Relevant legislative provisions
Fuel Tax Act 2006 section 2-1
Fuel Tax Act 2006 section 41-5
Fuel Tax Act 2006 section 110-5
Excise Act 1901
Excise Tariff Act 1921
Customs Act 1901
Customs Tariff Act 1995
Reasons for decision
Section 2-1 of the Fuel Tax Act 2006 (FTA) explains that the FTA provides a single system of fuel tax credits which are paid to reduce or remove the incidence of the fuel tax levied on taxable fuels with a view to fuel tax only being applied to:
1. fuel used in private vehicles and certain private purposes; and
2. fuel used on-road in light vehicles for business purposes.
Section 41-5 of the FTA states that you are entitled to a fuel tax credit for taxable fuel that you acquire for use in carrying on your enterprise if you are registered for GST.
Therefore, for an entitlement to a fuel tax credit under the FTA, you must first acquire taxable fuel and then use it in an eligible activity in carrying on your enterprise.
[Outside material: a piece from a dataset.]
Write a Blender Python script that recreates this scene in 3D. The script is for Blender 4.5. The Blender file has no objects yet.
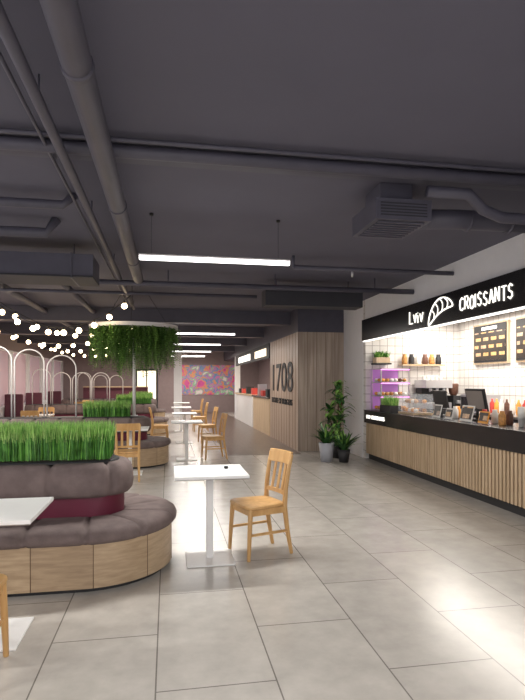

Taxable fuel is defined in section 110-5 of the FTA as:
(a) fuel in respect of which duty is payable under:
(i) the Excise Act 1901 and the Excise Tariff Act 1921; or
(ii) the Customs Act 1901 and the Customs Tariff Act 1995;
or
(b) compressed natural gas, liquefied petroleum gas, or liquefied
natural gas, that is subject to the carbon pricing mechanism
(within the meaning of subsection 42A-5(3) or (4));
but does not include fuel covered by:
(c) item 15, 20 or 21 of the Schedule to the Excise Tariff
Act 1921; or
(d) any imported goods that would be classified to item 15 of the
Schedule to the Excise Tariff Act 1921, if the goods had been
manufactured in Australia………
Neither DEF nor its various trade names is subject to duty as a fuel under any of these Acts and therefore is not a taxable fuel for the purposes of section 41-5 of the FTA.
Moreover, DEF is not a fuel. This is supported by the fact that the product is distributed into the exhaust of heavy vehicles rather than the engine.
As we have determined that DEF is not a taxable fuel, you are not entitled to fuel tax credits for its acquisition and use in your heavy vehicles travelling on public roads.